Shayne is sympathetic to Mrs. Delray, and as.it happens, he knows Jefferson Towne. Ten years ago, he was hired by Towne to prevent Towne's daughter, Carmela, from marrying a man Towne disapproved of. Shayne flies to El Paso and gets the authorities to perform an autopsy on the dead soldier. It turns out that "James Brown" wasn't killed in the car accident, but was struck and killed by a blunt object!


Tropes:

  • Blackmail Backfire: Towne kills both Jack Barton and Neil Cochrane because they figured out his scam of smuggling Mexican silver into the United States.
  • Chalk Outline: There is still a chalk outline marking the spot where the body of "James Brown" was found in the street.
  • Contrived Coincidence: Michael Shayne, a New Orleans private detective, is asked to go all the way to El Paso, Texas, to investigate a traffic fatality—one which involves a man he already knows from a job ten years ago.
  • Crime After Crime: Jefferson Towne was smuggling Mexican silver into the United States. He decided to kill Jack Barton after Barton tried to blackmail him. That required the whole scheme of getting Jimmie Delray to enlist, and killing him, just to get his uniform and dog tags in order to disguise Barton's identity. Then he had to kill Neil Cochrane because Cochrane also figured out the smuggling plot.
  • Dead Man Writing: It turns out that before Jack Barton went to collect his blackmail payoff from Jefferson Towne, he wrote an "in the event of my death" letter to his parents telling him what he was up to. This gets Towne arrested for murder, but he's released when it turns out that 1) Barton was actually seen leaving town alive and 2) the dead body found in the river isn't him.
  • "Eureka!" Moment: Shayne has this when Dyer, the police chief, mentions that American silver is twice as valuable as Mexican silver thanks to a government subsidy. Jefferson Towne has been smuggling his Mexican silver over the border into the United States and passing it off as American silver, and he killed two men who separately figured it out.
  • Fat Bastard: Manny Holden, smuggler, gangster, El Paso crime boss who is in cahoots with Towne's opponent in the mayoral election. He's a fat man with "a fat, moist hand" that he extends to Shayne for a handshake.
  • Fishing for Sole: The dead body in the river is discovered by a boy who was fishing for catfish in the Rio Grande, and caught a corpse.
  • Funetik Aksent: Some mild 1940s bigotry with the character of Marquita Morales, a young temptress who may or may not be a prostitute. She says stuff like "You weel mak' them let me go, no?", and "Boot ze mans arrest me."
  • Lady Drunk: Carmela Towne, who never recovered emotionally from her father stopping her marriage to Lance Bayliss ten years ago. Now she's haggard, wearing too much makeup, and bitter about how her life has turned out. She's drunk when she first meets Shayne. Later, when she tries to seduce him, she drinks so much liquor that she passes out.
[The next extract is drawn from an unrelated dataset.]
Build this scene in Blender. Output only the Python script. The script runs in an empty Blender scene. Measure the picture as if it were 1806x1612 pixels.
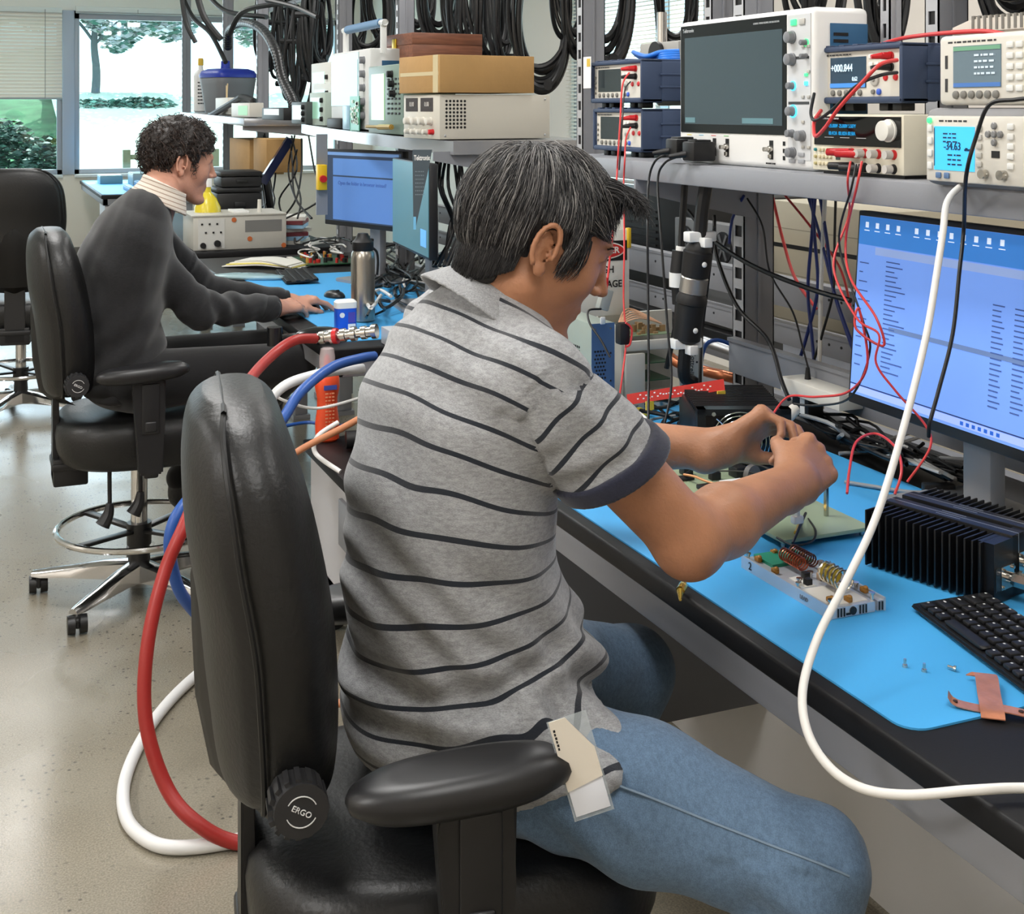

    She was the embodiment of a woman who for a long time had made a habit of drinking too much, and sleeping and eating too little.
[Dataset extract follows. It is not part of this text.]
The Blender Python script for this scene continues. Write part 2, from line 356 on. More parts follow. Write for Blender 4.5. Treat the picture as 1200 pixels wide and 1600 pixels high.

  • Make It Look Like an Accident: An autopsy proves that "James Brown" wasn't killed in a car accident, he was murdered, and his body was dumped on the road for Towne to run over, so everyone would think it was a traffic accident.
  • Narrative Profanity Filter: "Lance Bayliss uttered an angry exclamation" when Shayne says that Jefferson Towne would make a good mayor. The Michael Shayne books never used profanity.
  • Nature Abhors a Virgin: Part of the reason why Carmela Towne is a bitter Lady Drunk. She has saved herself for ten years in hopes that Lance would return, and now that he has returned, he's no longer interested in her. (Or so she thinks.)
    "I've dried up inside."
  • Never One Murder: Shayne is still investigating the murder of the GI with the fake name when a man's body is found in the river, also murdered. Then towards the end Neil Cochrane the sleazy reporter is also murdered.
  • Opium Den: Shayne, chasing Marquita and the two GIs that she was with at the scene of Neil's murder, goes barreling into a sleazy drug den where "The odor of opium swept out strongly." The place is filled with addicts.
  • Stocking Filler: Marquita may be a hooker, but she's definitely a good-time girl who takes American soldiers to bars in Ciudad Juarez. Shayne watches her dance passionately with a GI in a club, noting "the rolled tops of her stockings and an expanse of tanned thighs."
  • Title Drop: Carmela hates her father, and she wishes that Shayne would go home and stop interfering because she wants Jefferson Towne to go to jail. Shayne says he can't do that, that he must investigate because "Murder is my business."
  • Worst News Judgment Ever: The story only plays out because an old lady in New Orleans read a newspaper article about a soldier who was killed in a traffic accident, hundreds of miles away in El Paso. Why is this national news?